Basically, a lot of times we forget that in addition to the paying “for our sins”, and the “dieing and being resurrected so that we can live again” parts of the Atonement, Christ also somehow willingly experienced all of our pains, sorrows, frustrations, loneliness, guilt, shame, feelings of inadequacy, rejection, and in short all of the injustices and challenges we face in life. Not just those brought upon ourselves by our own poor decisions, but those that come as a result of living in mortality with imperfect bodies, and those caused by the carelessness or willful malice of others. Christ is able to understand us and empathize with us, not because he also had a rough life and bore griefs that were somewhat analogous to our own, but because he experienced the whole of human suffering as part of his Atoning sacrifice.

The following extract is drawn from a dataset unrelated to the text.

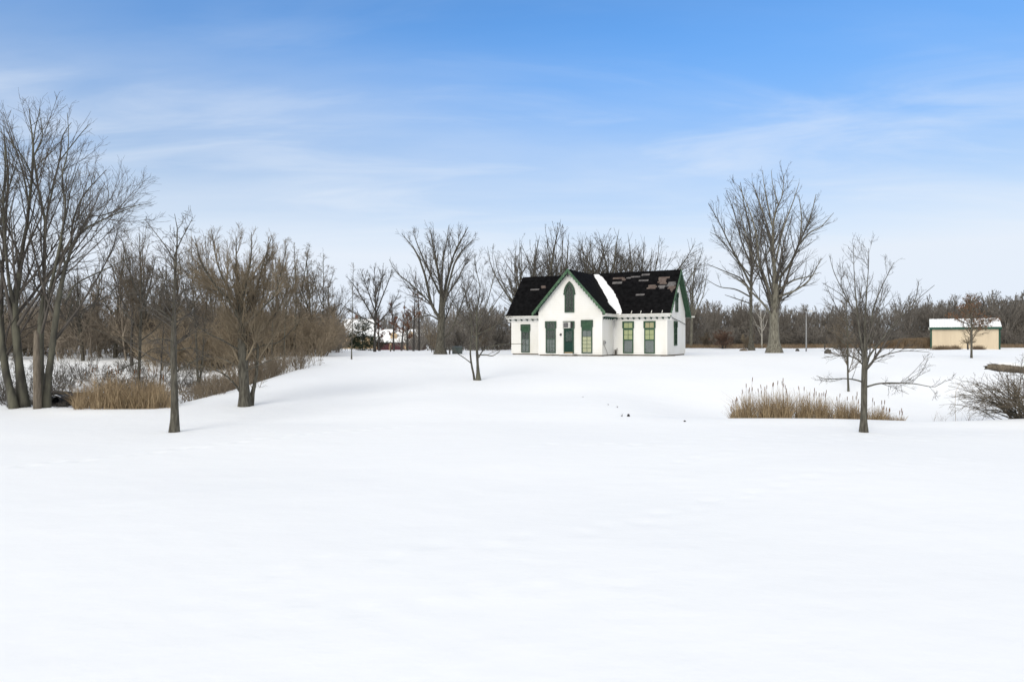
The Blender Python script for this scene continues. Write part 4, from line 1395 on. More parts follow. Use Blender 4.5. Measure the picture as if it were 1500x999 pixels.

On the flip side, did he also experience all the small acts of kindness, and service, where people went out of their way to “lift up the hands that hang down, and strengthen the feeble knees”? Did he experience the joy that the lonely feel when one reaches out to them to let them know they matter and are cared about? Did he feel the hope restored when we visit someone who is sick or in prison and cheered their hearts? Did he feel the relief of the overwhelmed when someone paused to share their burden with them? Did he feel the relief we feel when someone forgives us of our screwups and mistakes, or when someone shows us undeserved mercy?

I’m not sure how profound this really is, but it was an insight I had this morning that I felt was worth sharing. It definitely put the concept of service in a new light for me.